§ **What the exercise asks**: Take the data below and repeat it exactly.

§ **Input rows**:
--------------------
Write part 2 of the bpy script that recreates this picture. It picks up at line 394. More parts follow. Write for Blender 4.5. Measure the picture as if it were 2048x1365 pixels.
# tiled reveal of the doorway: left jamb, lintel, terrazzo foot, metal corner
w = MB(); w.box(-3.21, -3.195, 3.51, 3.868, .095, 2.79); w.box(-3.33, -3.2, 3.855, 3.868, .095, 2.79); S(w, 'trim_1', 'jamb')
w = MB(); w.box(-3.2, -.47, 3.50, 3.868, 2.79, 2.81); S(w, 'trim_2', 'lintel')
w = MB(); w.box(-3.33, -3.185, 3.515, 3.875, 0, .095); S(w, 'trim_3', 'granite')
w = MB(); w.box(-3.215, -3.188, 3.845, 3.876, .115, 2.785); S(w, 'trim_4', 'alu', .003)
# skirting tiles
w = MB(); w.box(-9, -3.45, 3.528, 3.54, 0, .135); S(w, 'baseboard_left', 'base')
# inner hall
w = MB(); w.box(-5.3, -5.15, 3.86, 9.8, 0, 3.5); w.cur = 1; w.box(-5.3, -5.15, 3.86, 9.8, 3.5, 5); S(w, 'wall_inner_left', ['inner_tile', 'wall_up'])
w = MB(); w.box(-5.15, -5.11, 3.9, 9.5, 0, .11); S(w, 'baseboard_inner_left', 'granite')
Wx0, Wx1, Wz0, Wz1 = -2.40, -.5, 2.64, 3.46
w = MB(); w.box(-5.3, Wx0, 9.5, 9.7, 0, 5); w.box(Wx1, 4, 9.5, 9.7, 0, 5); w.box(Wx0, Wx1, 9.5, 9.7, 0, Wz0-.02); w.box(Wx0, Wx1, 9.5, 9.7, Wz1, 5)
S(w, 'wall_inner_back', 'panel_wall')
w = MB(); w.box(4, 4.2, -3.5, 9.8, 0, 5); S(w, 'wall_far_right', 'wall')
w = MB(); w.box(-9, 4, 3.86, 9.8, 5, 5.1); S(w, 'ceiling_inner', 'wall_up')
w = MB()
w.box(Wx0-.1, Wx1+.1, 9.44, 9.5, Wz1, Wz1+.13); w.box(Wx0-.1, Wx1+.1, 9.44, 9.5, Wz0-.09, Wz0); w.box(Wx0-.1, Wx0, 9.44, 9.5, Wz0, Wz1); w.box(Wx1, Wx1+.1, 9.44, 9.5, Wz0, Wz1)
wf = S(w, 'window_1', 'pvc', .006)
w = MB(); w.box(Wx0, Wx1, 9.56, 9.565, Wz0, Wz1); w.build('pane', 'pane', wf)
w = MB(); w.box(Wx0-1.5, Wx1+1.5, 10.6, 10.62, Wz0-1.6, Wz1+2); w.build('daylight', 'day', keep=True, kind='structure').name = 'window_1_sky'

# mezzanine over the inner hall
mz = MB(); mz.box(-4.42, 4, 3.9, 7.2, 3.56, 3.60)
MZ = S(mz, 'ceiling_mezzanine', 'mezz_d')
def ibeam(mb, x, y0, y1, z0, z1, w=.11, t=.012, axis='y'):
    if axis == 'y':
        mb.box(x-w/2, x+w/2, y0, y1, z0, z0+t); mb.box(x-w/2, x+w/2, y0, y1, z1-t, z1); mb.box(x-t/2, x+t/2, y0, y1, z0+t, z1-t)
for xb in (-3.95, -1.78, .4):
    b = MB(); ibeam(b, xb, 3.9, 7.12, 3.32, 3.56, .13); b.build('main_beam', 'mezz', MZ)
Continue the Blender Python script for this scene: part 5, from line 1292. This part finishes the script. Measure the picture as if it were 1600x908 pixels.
--------------------
§ **Output of the task**:
Write part 2 of the bpy script that recreates this picture. It picks up at line 394. More parts follow. Write for Blender 4.5. Measure the picture as if it were 2048x1365 pixels.
# tiled reveal of the doorway: left jamb, lintel, terrazzo foot, metal corner
w = MB(); w.box(-3.21, -3.195, 3.51, 3.868, .095, 2.79); w.box(-3.33, -3.2, 3.855, 3.868, .095, 2.79); S(w, 'trim_1', 'jamb')
w = MB(); w.box(-3.2, -.47, 3.50, 3.868, 2.79, 2.81); S(w, 'trim_2', 'lintel')
w = MB(); w.box(-3.33, -3.185, 3.515, 3.875, 0, .095); S(w, 'trim_3', 'granite')
w = MB(); w.box(-3.215, -3.188, 3.845, 3.876, .115, 2.785); S(w, 'trim_4', 'alu', .003)
# skirting tiles
w = MB(); w.box(-9, -3.45, 3.528, 3.54, 0, .135); S(w, 'baseboard_left', 'base')
# inner hall
w = MB(); w.box(-5.3, -5.15, 3.86, 9.8, 0, 3.5); w.cur = 1; w.box(-5.3, -5.15, 3.86, 9.8, 3.5, 5); S(w, 'wall_inner_left', ['inner_tile', 'wall_up'])
w = MB(); w.box(-5.15, -5.11, 3.9, 9.5, 0, .11); S(w, 'baseboard_inner_left', 'granite')
Wx0, Wx1, Wz0, Wz1 = -2.40, -.5, 2.64, 3.46
w = MB(); w.box(-5.3, Wx0, 9.5, 9.7, 0, 5); w.box(Wx1, 4, 9.5, 9.7, 0, 5); w.box(Wx0, Wx1, 9.5, 9.7, 0, Wz0-.02); w.box(Wx0, Wx1, 9.5, 9.7, Wz1, 5)
S(w, 'wall_inner_back', 'panel_wall')
w = MB(); w.box(4, 4.2, -3.5, 9.8, 0, 5); S(w, 'wall_far_right', 'wall')
w = MB(); w.box(-9, 4, 3.86, 9.8, 5, 5.1); S(w, 'ceiling_inner', 'wall_up')
w = MB()
w.box(Wx0-.1, Wx1+.1, 9.44, 9.5, Wz1, Wz1+.13); w.box(Wx0-.1, Wx1+.1, 9.44, 9.5, Wz0-.09, Wz0); w.box(Wx0-.1, Wx0, 9.44, 9.5, Wz0, Wz1); w.box(Wx1, Wx1+.1, 9.44, 9.5, Wz0, Wz1)
wf = S(w, 'window_1', 'pvc', .006)
w = MB(); w.box(Wx0, Wx1, 9.56, 9.565, Wz0, Wz1); w.build('pane', 'pane', wf)
w = MB(); w.box(Wx0-1.5, Wx1+1.5, 10.6, 10.62, Wz0-1.6, Wz1+2); w.build('daylight', 'day', keep=True, kind='structure').name = 'window_1_sky'

# mezzanine over the inner hall
mz = MB(); mz.box(-4.42, 4, 3.9, 7.2, 3.56, 3.60)
MZ = S(mz, 'ceiling_mezzanine', 'mezz_d')
def ibeam(mb, x, y0, y1, z0, z1, w=.11, t=.012, axis='y'):
    if axis == 'y':
        mb.box(x-w/2, x+w/2, y0, y1, z0, z0+t); mb.box(x-w/2, x+w/2, y0, y1, z1-t, z1); mb.box(x-t/2, x+t/2, y0, y1, z0+t, z1-t)
for xb in (-3.95, -1.78, .4):
    b = MB(); ibeam(b, xb, 3.9, 7.12, 3.32, 3.56, .13); b.build('main_beam', 'mezz', MZ)
Continue the Blender Python script for this scene: part 5, from line 1292. This part finishes the script. Measure the picture as if it were 1600x908 pixels.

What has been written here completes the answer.